* **Data extract**
__________
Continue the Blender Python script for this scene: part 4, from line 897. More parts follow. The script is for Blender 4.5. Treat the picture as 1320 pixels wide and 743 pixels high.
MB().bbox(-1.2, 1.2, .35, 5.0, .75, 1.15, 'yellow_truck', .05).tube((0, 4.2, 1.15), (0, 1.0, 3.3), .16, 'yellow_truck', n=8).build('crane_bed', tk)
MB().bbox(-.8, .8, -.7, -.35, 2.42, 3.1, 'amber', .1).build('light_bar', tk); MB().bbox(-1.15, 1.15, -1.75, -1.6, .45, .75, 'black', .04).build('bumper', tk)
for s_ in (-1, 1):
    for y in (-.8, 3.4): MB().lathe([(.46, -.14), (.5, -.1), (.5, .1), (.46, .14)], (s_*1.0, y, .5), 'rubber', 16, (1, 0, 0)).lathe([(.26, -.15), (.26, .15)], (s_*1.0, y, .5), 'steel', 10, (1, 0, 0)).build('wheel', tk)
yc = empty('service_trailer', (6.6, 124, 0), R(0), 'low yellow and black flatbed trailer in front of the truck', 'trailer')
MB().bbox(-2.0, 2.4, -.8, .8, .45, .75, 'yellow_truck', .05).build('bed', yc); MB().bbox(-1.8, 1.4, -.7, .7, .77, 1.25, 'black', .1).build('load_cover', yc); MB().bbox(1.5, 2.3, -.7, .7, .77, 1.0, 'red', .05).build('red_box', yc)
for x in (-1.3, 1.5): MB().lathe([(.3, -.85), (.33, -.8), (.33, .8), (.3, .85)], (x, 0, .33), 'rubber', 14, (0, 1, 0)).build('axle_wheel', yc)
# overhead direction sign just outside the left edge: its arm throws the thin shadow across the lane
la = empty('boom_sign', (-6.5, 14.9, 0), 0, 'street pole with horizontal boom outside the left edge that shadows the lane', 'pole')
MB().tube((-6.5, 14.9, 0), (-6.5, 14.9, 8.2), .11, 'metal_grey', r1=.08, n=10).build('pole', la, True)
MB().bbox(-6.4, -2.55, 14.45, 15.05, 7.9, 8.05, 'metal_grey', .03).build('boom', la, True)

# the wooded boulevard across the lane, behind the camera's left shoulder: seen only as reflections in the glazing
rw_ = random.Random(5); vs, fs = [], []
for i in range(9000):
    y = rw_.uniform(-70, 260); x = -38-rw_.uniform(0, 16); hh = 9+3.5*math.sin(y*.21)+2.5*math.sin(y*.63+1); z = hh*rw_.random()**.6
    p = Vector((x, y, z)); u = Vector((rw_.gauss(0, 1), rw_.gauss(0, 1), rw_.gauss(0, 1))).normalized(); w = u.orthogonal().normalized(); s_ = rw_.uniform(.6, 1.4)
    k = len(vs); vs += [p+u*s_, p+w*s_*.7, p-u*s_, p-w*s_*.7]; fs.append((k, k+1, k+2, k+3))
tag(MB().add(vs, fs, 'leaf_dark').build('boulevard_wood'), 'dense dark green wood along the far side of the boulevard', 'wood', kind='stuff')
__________
* **What you are asked to do**
All of the data shown above must be copied exactly.

* **The reply**
Continue the Blender Python script for this scene: part 4, from line 897. More parts follow. The script is for Blender 4.5. Treat the picture as 1320 pixels wide and 743 pixels high.
MB().bbox(-1.2, 1.2, .35, 5.0, .75, 1.15, 'yellow_truck', .05).tube((0, 4.2, 1.15), (0, 1.0, 3.3), .16, 'yellow_truck', n=8).build('crane_bed', tk)
MB().bbox(-.8, .8, -.7, -.35, 2.42, 3.1, 'amber', .1).build('light_bar', tk); MB().bbox(-1.15, 1.15, -1.75, -1.6, .45, .75, 'black', .04).build('bumper', tk)
for s_ in (-1, 1):
    for y in (-.8, 3.4): MB().lathe([(.46, -.14), (.5, -.1), (.5, .1), (.46, .14)], (s_*1.0, y, .5), 'rubber', 16, (1, 0, 0)).lathe([(.26, -.15), (.26, .15)], (s_*1.0, y, .5), 'steel', 10, (1, 0, 0)).build('wheel', tk)
yc = empty('service_trailer', (6.6, 124, 0), R(0), 'low yellow and black flatbed trailer in front of the truck', 'trailer')
MB().bbox(-2.0, 2.4, -.8, .8, .45, .75, 'yellow_truck', .05).build('bed', yc); MB().bbox(-1.8, 1.4, -.7, .7, .77, 1.25, 'black', .1).build('load_cover', yc); MB().bbox(1.5, 2.3, -.7, .7, .77, 1.0, 'red', .05).build('red_box', yc)
for x in (-1.3, 1.5): MB().lathe([(.3, -.85), (.33, -.8), (.33, .8), (.3, .85)], (x, 0, .33), 'rubber', 14, (0, 1, 0)).build('axle_wheel', yc)
# overhead direction sign just outside the left edge: its arm throws the thin shadow across the lane
la = empty('boom_sign', (-6.5, 14.9, 0), 0, 'street pole with horizontal boom outside the left edge that shadows the lane', 'pole')
MB().tube((-6.5, 14.9, 0), (-6.5, 14.9, 8.2), .11, 'metal_grey', r1=.08, n=10).build('pole', la, True)
MB().bbox(-6.4, -2.55, 14.45, 15.05, 7.9, 8.05, 'metal_grey', .03).build('boom', la, True)

# the wooded boulevard across the lane, behind the camera's left shoulder: seen only as reflections in the glazing
rw_ = random.Random(5); vs, fs = [], []
for i in range(9000):
    y = rw_.uniform(-70, 260); x = -38-rw_.uniform(0, 16); hh = 9+3.5*math.sin(y*.21)+2.5*math.sin(y*.63+1); z = hh*rw_.random()**.6
    p = Vector((x, y, z)); u = Vector((rw_.gauss(0, 1), rw_.gauss(0, 1), rw_.gauss(0, 1))).normalized(); w = u.orthogonal().normalized(); s_ = rw_.uniform(.6, 1.4)
    k = len(vs); vs += [p+u*s_, p+w*s_*.7, p-u*s_, p-w*s_*.7]; fs.append((k, k+1, k+2, k+3))
tag(MB().add(vs, fs, 'leaf_dark').build('boulevard_wood'), 'dense dark green wood along the far side of the boulevard', 'wood', kind='stuff')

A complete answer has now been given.